I’ve often thought about how the beauty we experience each fall is a paradox. After all, aren’t the dazzling golden, orange, and crimson hues that permeate our senses really a result of leaves dying? And so, it is equally paradoxical that as we experience the scents and colors of the season, so many in the world are fighting to survive. For them, Thanksgiving is an elusive dream.

So, what can we do to help people in war torn countries? What power do we, as individuals have to bring about meaningful hope to those who have lost so much and are living in inconceivable circumstances? Perhaps we should start by reflecting thoughtfully on the fact that we are all inextricably connected, simply human, with the same wish to experience health, happiness, and freedom. Perhaps, as we sit at the Thanksgiving table this year, we can contemplate what it might be like to view all people in the world as friends, instead of enemies. After all, as Irene Butler, a holocaust survivor said, “An enemy is a person whose story you do not know.”

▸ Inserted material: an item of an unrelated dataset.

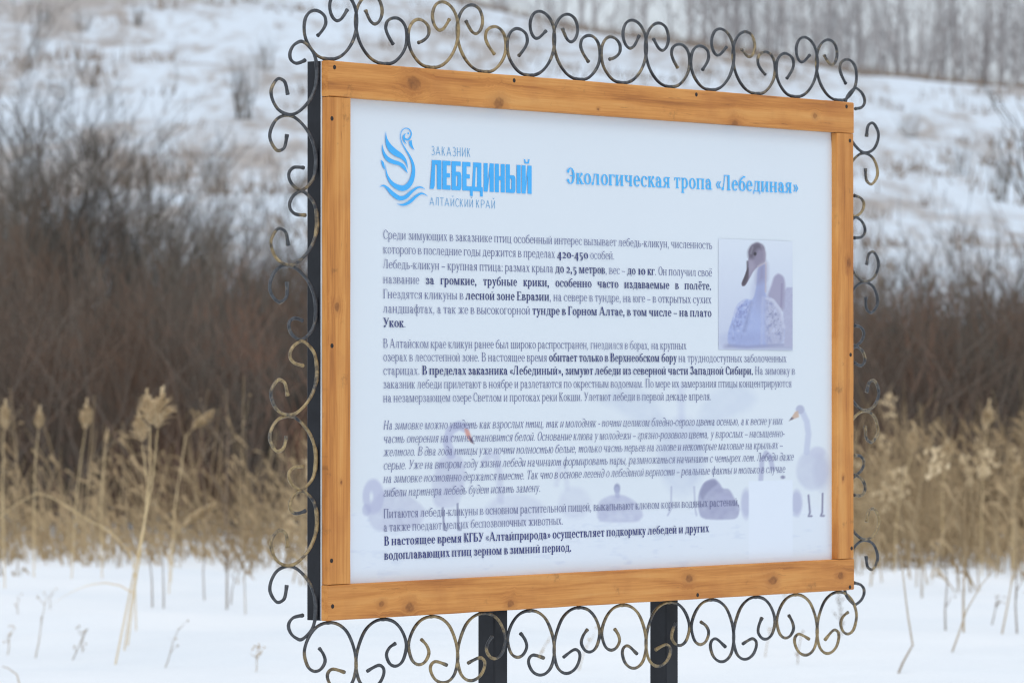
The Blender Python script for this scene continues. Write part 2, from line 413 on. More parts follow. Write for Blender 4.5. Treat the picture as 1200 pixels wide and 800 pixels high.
def glyph(ch, S, T, serif, it=False):
    """returns (pieces, advance) in x-heights"""
    if ch == ' ': return [], .42
    p = Pen(S, T, serif)
    LSB = .07 if serif else .09
    if ch.isdigit(): LSB = .07
    C = 1.45
    r = low(p, ch, it)
    if r is None and ch.lower() != ch and ch not in 'АБЕРУ':
        p = Pen(S * 1.12, T, serif * 1.15, 1.22 if serif else 1.05, C)
        r = low(p, ch.lower(), False); r = r * p.sx if r else None
        if ch == 'Й':
            pass
    if r is None:
        p.S = S * 1.12
        if ch == 'А': p.dg(.06, 0, .52, C, p.T * 1.4 if serif else p.S); p.dg(.98, 0, .50, C, p.S); p.hb(.26, .95, .42); p.foot(.06, 0, p.T); p.foot(.98, 0, p.S); r = 1.12 + S
        elif ch == 'Б': p.st(.1, 0, C); p.ht(.1, .86, C); p.ht(.1, .52, .84); p.hb(.1, .5, 0); p.arc(.50, .42, .46, .43, -90, 90); r = 1.02
        elif ch == 'Е':
            p.st(.1, 0, C); p.ht(.1, .86, C); p.hb(.1, .70, .68); p.hb(.1, .90, 0)
            if serif: p.st(.84, C - .3, C, 0, 0, p.T); p.st(.88, 0, .32, 0, 0, p.T)
            r = 1.0
        elif ch == 'Р': p.st(.1, 0, C); p.ht(.1, .5, C); p.hb(.1, .5, .60); p.arc(.48, 1.025, .44, .425, -90, 90); r = .96
        elif ch == 'У': p.dg(.50, .5, .06, C, p.S); p.dg(.28, 0, .92, C, p.T * 1.5 if serif else p.S * .9); p.foott(.06, C, p.S); p.foott(.92, C, p.T); (serif and p.dot(.22, .1)); r = 1.05
        elif ch == '0': p.arc(.44, .5, .44, .52); r = .9
        elif ch == '1': p.st(.22, 0, 1, 1, 2); r = .56
        elif ch == '2': p.arc(.38, .66, .34, .36, -20, 160); p.dg(.06, .06, .62, .56, p.T * 1.8); p.hb(.04, .74, 0, p.T * 1.8); r = .8
        elif ch == '4': p.st(.5, -.38, 1, 0, 0); p.dg(.0, .06, .5, 1, p.T * 1.6); p.hb(0, .86, 0, p.T * 1.4); r = .9
        elif ch == '5': p.st(.12, .4, 1, 0, 0, p.T * 1.6); p.ht(.12, .66, 1, p.T * 1.8); p.arc(.34, .1, .36, .44, -130, 110); r = .78
        elif ch == ',': p.dot(.14, .08); p.dg(.04, -.26, .16, .06, p.S * .5); r = .38
        elif ch == '.': p.dot(.14, .08); r = .38
        elif ch == ':': p.dot(.14, .08); p.dot(.14, .8); r = .30
        elif ch == '-': p.rect(.04, .40, .46, .40 + T * 1.8); r = .50
        elif ch == '–': p.rect(.0, .42, .80, .42 + T * 1.5); r = .84
        elif ch in '«»':
            for x in (.04, .34):
                if ch == '«': p.dg(x, .48, x + .24, .82, p.S * .6); p.dg(x + .24, .14, x, .48, p.S * .6)
                else: p.dg(x + .24, .48, x, .82, p.S * .6); p.dg(x, .14, x + .24, .48, p.S * .6)
            r = .74
        else: r = .6
    bx = 1.06 if S > .2 else 1.0
    if ch.isdigit(): bx *= 1.2
    q = [[((x + LSB) * bx, y) for x, y in pc] for pc in p.q]
    if it: q = [[(x + .22 * y, y) for x, y in pc] for pc in q]
    return q, (r + 2 * LSB - .02) * bx

STYLE = {'r': (.145, .065, .075, False), 'b': (.235, .085, .085, False), 'i': (.135, .065, .065, True),
         'thin': (.085, .08, 0, False), 'sans': (.12, .11, 0, False)}
GC = {}
def text_mesh(name, segs, p0, p1, xh, mats, n, maxg=1.12, sky_=1.0):
    """segs = [(text, style)], p0/p1 = baseline ends on the board (along, up); one mesh per line"""
    run = []
    for si, (txt, sty) in enumerate(segs):
        for ch in txt:
            key = (ch, sty)
            if key not in GC: GC[key] = glyph(ch, *STYLE[sty])
            run.append((ch, GC[key], mats[si]))
    nat = sum(g[1][1] for g in run) * xh
    nsp = sum(1 for g in run if g[0] == ' ')
    d = Vector((p1[0] - p0[0], p1[1] - p0[1])); L = d.length; d.normalize(); up = Vector((-d.y, d.x))
    g = min(L / nat, maxg); extra = (L - nat * g) / max(nsp, 1) if nsp else 0
    mm = []; V = []; Fc = []; MI = []; x = 0.0
    for ch, (q, adv), mt in run:
        if mt not in mm: mm.append(mt)
        for j, pc in enumerate(q):
            b = len(V); z = n + .00004 * (j + 1)
            for (gx, gy) in pc:
                a = x + gx * xh * g; h = gy * xh
                V.append((p0[0] + d.x * a + up.x * h, -z, p0[1] + d.y * a + up.y * h))
            ar = sum(pc[i][0] * pc[(i + 1) % len(pc)][1] - pc[(i + 1) % len(pc)][0] * pc[i][1] for i in range(len(pc)))
            idx = list(range(b, b + len(pc)))
            if ar < 0: idx.reverse()
            Fc.append(tuple(idx)); MI.append(mm.index(mt))
        x += adv * xh * g + (extra if ch == ' ' else 0)
    me = bpy.data.meshes.new(name); me.from_pydata(V, [], Fc)
    for mt in mm: me.materials.append(M[mt])
    me.polygons.foreach_set('material_index', MI); me.update()
    return me, L / nat

# ------------------------------------------------------------------ the printed pictures (flat print), drawn in numpy
def sdf_poly(X, Y, P):
    if len(P) > 5:                      # round the corners
        for _ in range(2):
            Q = []
            for i in range(len(P)):
                a, b = P[i], P[(i + 1) % len(P)]
                Q += [(a[0] * .8 + b[0] * .2, a[1] * .8 + b[1] * .2), (a[0] * .2 + b[0] * .8, a[1] * .2 + b[1] * .8)]
            P = Q
    d = np.full(X.shape, 1e18); ins = np.zeros(X.shape, bool); n = len(P)
    for i in range(n):
        x0, y0 = P[i]; x1, y1 = P[(i + 1) % n]
        ex, ey = x1 - x0, y1 - y0; wx, wy = X - x0, Y - y0
        t = np.clip((wx * ex + wy * ey) / (ex * ex + ey * ey + 1e-9), 0, 1)
        d = np.minimum(d, (wx - ex * t) ** 2 + (wy - ey * t) ** 2)
        c = ((y0 <= Y) != (y1 <= Y)) & (X < ex * (Y - y0) / (ey + 1e-12) + x0)
        ins ^= c
    d = np.sqrt(d); return np.where(ins, -d, d)
def sdf_ell(X, Y, cx, cy, rx, ry):
    k = np.sqrt(((X - cx) / rx) ** 2 + ((Y - cy) / ry) ** 2); return (k - 1) * min(rx, ry)
def sdf_line(X, Y, P, w):
    d = np.full(X.shape, 1e18)
    for (x0, y0), (x1, y1) in zip(P[:-1], P[1:]):
        ex, ey = x1 - x0, y1 - y0; wx, wy = X - x0, Y - y0
        t = np.clip((wx * ex + wy * ey) / (ex * ex + ey * ey + 1e-9), 0, 1)
        d = np.minimum(d, np.hypot(wx - ex * t, wy - ey * t))
    return d - w
def vnoise(X, Y, s, seed):
    r = np.random.RandomState(seed); G = r.rand(64, 64); x = X / s; y = Y / s
    xi = np.floor(x).astype(int); yi = np.floor(y).astype(int); fx = x - xi; fy = y - yi
    fx = fx * fx * (3 - 2 * fx); fy = fy * fy * (3 - 2 * fy)
    g = lambda a, b: G[a % 64, b % 64]
    return (g(xi, yi) * (1 - fx) + g(xi + 1, yi) * fx) * (1 - fy) + (g(xi, yi + 1) * (1 - fx) + g(xi + 1, yi + 1) * fx) * fy
class Paint:
    def __init__(s, X, Y, base):
        s.X, s.Y = X, Y; s.C = np.ones(X.shape + (3,)) * np.array(base, float)
    def put(s, sd, col, alpha=1.0, soft=1.2, mod=None):
        a = np.clip(.5 - sd / (2 * soft), 0, 1) * alpha
        if mod is not None: a = a * mod
        s.C += a[..., None] * (np.array(col, float) - s.C)

def grid_sheet(name, u0, u1, w0, w1, nu, nw, yfun, colfun, mat, parent):
    u = np.linspace(u0, u1, nu); w = np.linspace(w0, w1, nw); U, W = np.meshgrid(u, w)
    Y = yfun(U, W); co = np.stack([U, Y, W], -1).reshape(-1, 3)
    me = bpy.data.meshes.new(name); nv = nu * nw; nf = (nu - 1) * (nw - 1)
    i = np.arange(nu - 1)[None, :] + np.arange(nw - 1)[:, None] * nu
    q = np.stack([i, i + 1, i + 1 + nu, i + nu], -1).reshape(-1)
    me.vertices.add(nv); me.vertices.foreach_set('co', co.ravel())
    me.loops.add(nf * 4); me.loops.foreach_set('vertex_index', q.astype(np.int32))
    me.polygons.add(nf); me.polygons.foreach_set('loop_start', (np.arange(nf) * 4).astype(np.int32))
    me.polygons.foreach_set('use_smooth', np.ones(nf, bool))
    me.update(calc_edges=True)
    if colfun is not None:
        PX, PY = board_px(U, W, -Y)
        c = lin(np.clip(colfun(PX, PY), 0, 255)); rgba = np.concatenate([c, np.ones(c.shape[:-1] + (1,))], -1)
        at = me.color_attributes.new('print_colour', 'FLOAT_COLOR', 'POINT'); at.data.foreach_set('color', rgba.astype(np.float32).ravel())
    me.materials.append(mat)
    return link(name, me, parent)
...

Thad Cummings, in writing for tinybuddha.com, points out how easy it is to blame political parties, or specific groups for the endless strife we seem to experience — natural disasters, school shootings, homelessness, wars, difficult employers or coworkers, and family strife. Cummings says that instead of blaming others for our unhappiness, we need to assume responsibility for our own happiness. In other words, we need to become more loving and understanding of one another. We need to acknowledge our shared humanity, and the fact that not one of us is better than another, that everyone is worthy of grace and compassion, even when we are not living up to our own ideals, and that everyone makes mistakes. In summary, Cummings says that if we care about changing the world, we need to become more compassionate, and start looking within.

As we all pray for peace, I wish you all the pleasure of warm cozy sweaters, fall scents, and a happy and healthy fall season filled with endless compassion for yourself and others.